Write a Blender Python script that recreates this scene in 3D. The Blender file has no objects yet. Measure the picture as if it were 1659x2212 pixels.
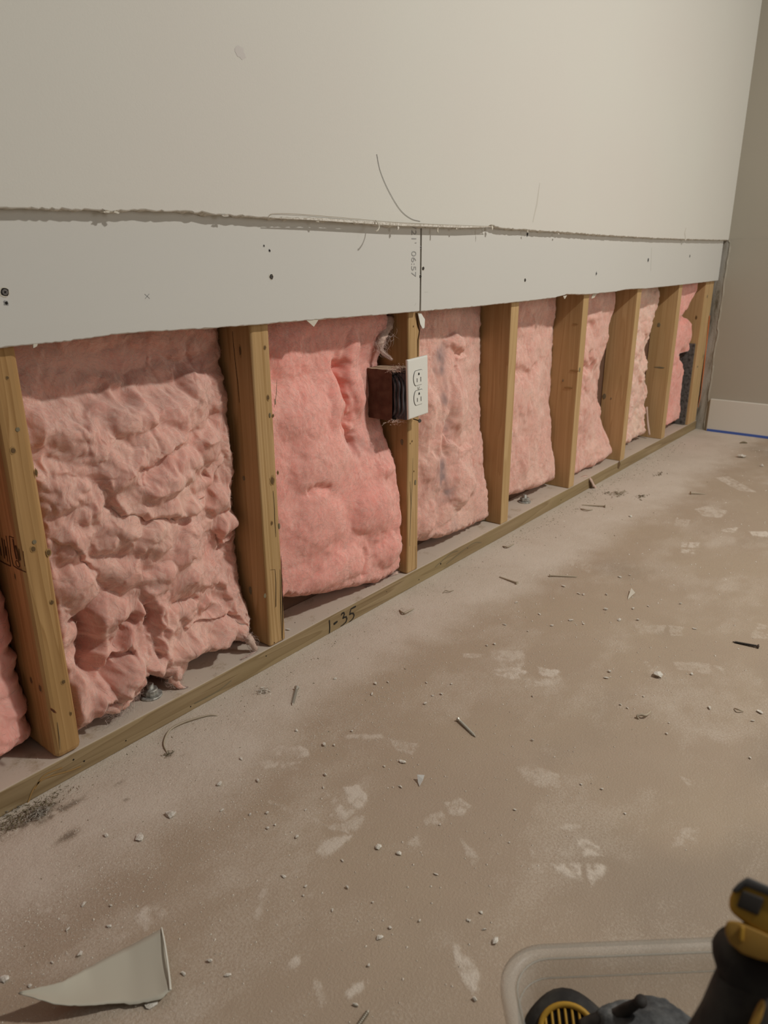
import bpy, bmesh, math, random
import numpy as np
from mathutils import Vector, Matrix, noise as mnoise

C = bpy.context.scene.collection
SC = bpy.context.scene

# ------------------------------------------------------------------ camera
CAM = np.array([-0.77899, -0.88386, 0.69162])
YAW, PITCH, ROLL, FPX = 0.67501, -0.33052, -0.00513, 1576.0
def cam_axes():
    cy, sy = math.cos(YAW), math.sin(YAW)
    f = np.array([cy*math.cos(PITCH), sy*math.cos(PITCH), math.sin(PITCH)])
    r = np.array([sy, -cy, 0.0]); u = np.cross(r, f)
    c, s = math.cos(ROLL), math.sin(ROLL)
    return c*r+s*u, -s*r+c*u, f
RT, UP, FW = cam_axes()
cd = bpy.data.cameras.new('camera'); cam = bpy.data.objects.new('camera', cd); C.objects.link(cam)
cam.matrix_world = Matrix(((RT[0], UP[0], -FW[0], CAM[0]), (RT[1], UP[1], -FW[1], CAM[1]), (RT[2], UP[2], -FW[2], CAM[2]), (0, 0, 0, 1)))
cd.sensor_fit = 'VERTICAL'; cd.sensor_height = 36.0; cd.lens = FPX/2212*36.0
cd.clip_start = 0.02; cd.clip_end = 50
cd.dof.use_dof = True; cd.dof.focus_distance = 1.25; cd.dof.aperture_fstop = 8.5
SC.camera = cam

# ------------------------------------------------------------------ light
w = bpy.data.worlds.new('world'); SC.world = w; w.use_nodes = True
bg = w.node_tree.nodes['Background']; bg.inputs[0].default_value = (1.0, 0.95, 0.89, 1); bg.inputs[1].default_value = 0.10
def disc_light(name, loc, power, size, target=None, col=(1.0, 0.957, 0.895)):
    l = bpy.data.lights.new(name, 'AREA'); l.shape = 'DISK'; l.size = size; l.energy = power; l.color = col
    o = bpy.data.objects.new(name, l); C.objects.link(o); o.location = loc
    d = Vector(target)-Vector(loc) if target else Vector((0, 0, -1))
    o.rotation_euler = d.to_track_quat('-Z', 'Y').to_euler(); return o
disc_light('ceiling_lamp', (.92, -1.85, 2.42), 56, 0.17)
disc_light('room_fill_light', (1.9, -3.7, 1.5), 23, 1.5, (1.2, 0, .9), (1.0, .965, .92))  # soft fill added out of view, standing in for light from the room side
SC.view_settings.view_transform = 'Standard'
SC.view_settings.look = 'None'
SC.view_settings.gamma = 1
SC.view_settings.exposure = 0.0
SC.view_settings.use_curve_mapping = False

# ------------------------------------------------------------------ helpers
rnd = random.Random(7)
def at(px, py, axis, val):
    """point of a real plane (x, y or z = val) that the photograph shows at px, py"""
    d = RT*((px-829.5)/FPX)+UP*(-(py-1106)/FPX)+FW
    return CAM+d*((val-CAM[axis])/d[axis])
def ad(px, py, dist):
    d = RT*((px-829.5)/FPX)+UP*(-(py-1106)/FPX)+FW
    return CAM+d/np.linalg.norm(d)*dist
def link(name, me, parent=None, loc=None):
    o = bpy.data.objects.new(name, me); C.objects.link(o)
    if loc is not None: o.location = loc
    if parent: o.parent = parent
    return o
def obj(name, bm, mat, parent=None, loc=None, smooth=False):
    me = bpy.data.meshes.new(name)
    if smooth:
        for f in bm.faces: f.smooth = True
    bm.to_mesh(me); bm.free()
    for m in (mat if isinstance(mat, (list, tuple)) else [mat]): me.materials.append(m)
    return link(name, me, parent, loc)
def pyobj(name, vs, fs, mat, parent=None, loc=None, smooth=False):
    me = bpy.data.meshes.new(name); me.from_pydata([tuple(map(float, v)) for v in vs], [], [tuple(map(int, f)) for f in fs])
    if smooth: me.polygons.foreach_set('use_smooth', [True]*len(me.polygons))
    me.update(); me.materials.append(mat)
    return link(name, me, parent, loc)
def tag(o, label, cat, group=None, kind=None):
    o['label'] = label; o['category'] = cat
    if group: o['group'] = group
    if kind: o['kind'] = kind
    return o
def empty(name, loc):
    o = bpy.data.objects.new(name, None); o.empty_display_size = 0.02; C.objects.link(o); o.location = loc; return o
def thing(name, label, cat, loc=(0, 0, 0), group=None):
    return tag(empty(name, loc), label, cat, group)
def bm_box(x0, x1, y0, y1, z0, z1, bev=0, seg=2, bm=None):
    b = bmesh.new(); bmesh.ops.create_cube(b, size=1)
    for v in b.verts: v.co = Vector((x0+(v.co.x+.5)*(x1-x0), y0+(v.co.y+.5)*(y1-y0), z0+(v.co.z+.5)*(z1-z0)))
    if bev: bmesh.ops.bevel(b, geom=list(b.edges), offset=bev, segments=seg, profile=.5, affect='EDGES')
    if bm is None: return b
    me = bpy.data.meshes.new('tmp'); b.to_mesh(me); b.free(); bm.from_mesh(me); bpy.data.meshes.remove(me); return bm
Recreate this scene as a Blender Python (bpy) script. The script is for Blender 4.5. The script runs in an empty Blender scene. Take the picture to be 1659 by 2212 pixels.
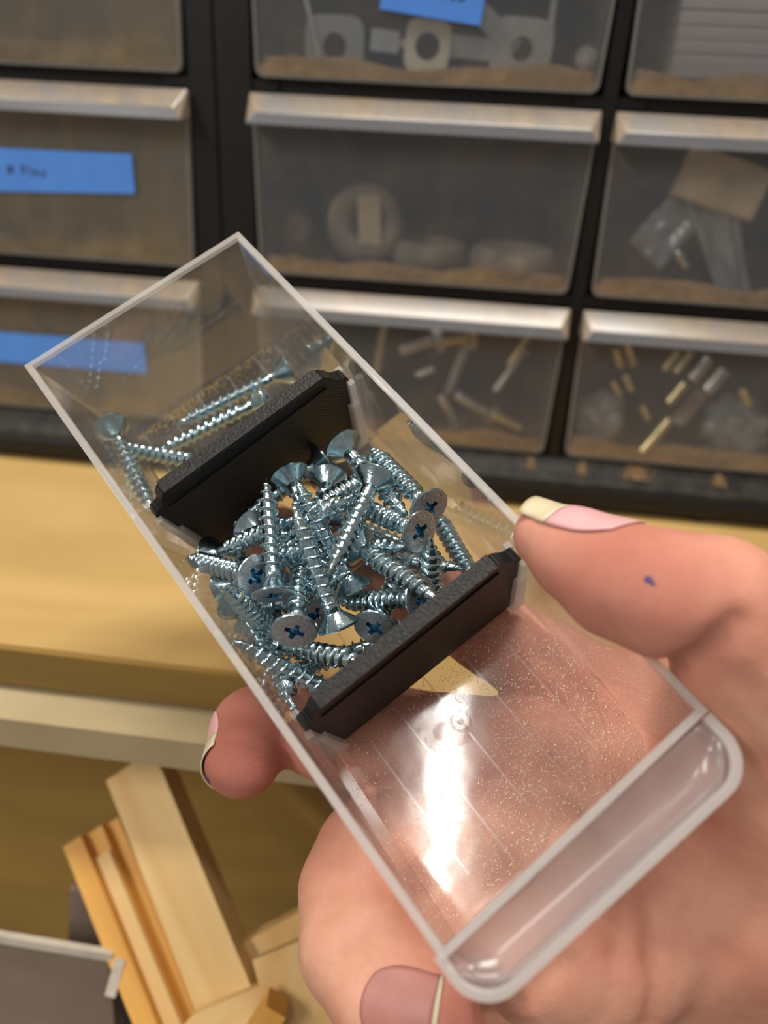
import bpy, bmesh, math, random
import numpy as np
from mathutils import Vector, Matrix, noise

random.seed(7)
SC = bpy.context.scene
COL = SC.collection
MM = 0.001
FPX, CXP, CYP = 1662.0, 829.5, 1106.0

# ------------------------------------------------------------------ frames of reference (millimetres, camera at origin)
def rodr(r):
    r = np.array(r, float); t = np.linalg.norm(r); k = r / t
    K = np.array([[0, -k[2], k[1]], [k[2], 0, -k[0]], [-k[1], k[0], 0]])
    return np.eye(3) + math.sin(t) * K + (1 - math.cos(t)) * K @ K
MC = rodr([.469, .106, .076])                       # columns: right, down, into the wall
W3 = np.array([MC[:, 0], MC[:, 2], -MC[:, 1]])       # optical -> world rotation (x right, y into wall, z up)
def c2w(p): return W3 @ np.array(p, float)           # optical mm -> world mm
RB = rodr([-0.459, -0.017, -0.672]); TB = np.array([-48.943, -32.629, 197.403])
BL = 135.794
EX = RB[:, 0]; EY = -RB[:, 1]; EZ = -RB[:, 2]; OB = TB + RB[:, 1] * BL
def b2c(x, y, z): return OB + EX * x + EY * y + EZ * z   # held drawer local -> optical
def cray(px, py): return np.array([(px - CXP) / FPX, (py - CYP) / FPX, 1.0])
def pix(px, py, Z): return cray(px, py) * Z
def at_plane(px, py, h):                             # point at height h above the held drawer's floor
    d = cray(px, py); return d * (((OB + EZ * h) @ EZ) / (d @ EZ))
def wY(px, py, Y):                                   # world point on a plane parallel to the wall
    d = c2w(cray(px, py)); return d * (Y / d[1])
def wZ(px, py, z):
    d = c2w(cray(px, py)); return d * (z / d[2])

# ------------------------------------------------------------------ camera, world, lights, exposure
cam = bpy.data.cameras.new('camera'); co = bpy.data.objects.new('camera', cam); COL.objects.link(co)
Rw = Matrix(np.c_[W3[:, 0], -W3[:, 1], -W3[:, 2]].tolist())
co.matrix_world = Rw.to_4x4()
cam.sensor_fit = 'VERTICAL'; cam.sensor_height = 36.0; cam.lens = FPX / 2212 * 36.0
cam.clip_start = 0.005; cam.clip_end = 20
cam.dof.use_dof = True; cam.dof.focus_distance = 0.150; cam.dof.aperture_fstop = cam.lens / 3.0
SC.camera = co
wd = bpy.data.worlds.new('world'); SC.world = wd; wd.use_nodes = True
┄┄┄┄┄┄
Quote exactly what appears from the line containing "Recreate this scene" through the line containing "FPX, CXP, CYP = 1662.0, 829.5, 1106.0", both included, except for the pictures, and nothing more.

## WRITTEN RESPONSE
Recreate this scene as a Blender Python (bpy) script. The script is for Blender 4.5. The script runs in an empty Blender scene. Take the picture to be 1659 by 2212 pixels.
import bpy, bmesh, math, random
import numpy as np
from mathutils import Vector, Matrix, noise

random.seed(7)
SC = bpy.context.scene
COL = SC.collection
MM = 0.001
FPX, CXP, CYP = 1662.0, 829.5, 1106.0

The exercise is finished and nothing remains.